Scale Changes Everything

Processes that work at 500 employees often break at 1,000+ employees. Adams Electric’s rapid growth required anticipating future needs, not just solving current problems. The platform needed to scale with the company’s continued expansion.

Complexity Requires Sophistication

Managing both direct employees and temporary labor, tracking workers across multiple projects, and supporting varied work schedules demands a platform designed for construction’s real-world complexity. Simple time clock solutions couldn’t address Adams Electric’s multifaceted requirements.

Looking Ahead

Adams Electric’s journey from manual timesheets to evaluating comprehensive digital field data collection platforms illustrates the transformation underway across the construction industry.

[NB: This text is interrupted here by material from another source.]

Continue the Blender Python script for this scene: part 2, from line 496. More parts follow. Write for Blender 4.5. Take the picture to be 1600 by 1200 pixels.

For 97 years, the company had “talked about timekeeping”—trying various approaches, struggling with adoption, and never quite solving the problem comprehensively.

Beyond Initial Implementation

Once core timekeeping and production tracking capabilities are established, Adams Electric has a clear path for expanding their use of Rhumbix:

  • Enhanced Production Tracking: As production data accumulates, develop sophisticated understanding of actual productivity rates and identify opportunities for improvement
  • Field Forms Expansion: Digitizing daily reports, safety forms, and other documentation eliminates paper management burden
  • Advanced Analytics: Leverage accumulated data to improve estimating accuracy and project planning

Competitive Differentiation

In a competitive regional market, contractors increasingly differentiate themselves not just through quality work but through operational sophistication. Adams Electric’s investment in Rhumbix positions them to meet and exceed client expectations for real-time project status, accurate billing, comprehensive documentation, and proactive project management.

Scaling Operations

While Adams Electric has already experienced dramatic growth, successful contractors often face additional expansion spurts. The infrastructure Rhumbix provides standardized data collection, consistent reporting, multi-project visibility, scales far more easily than paper-based processes.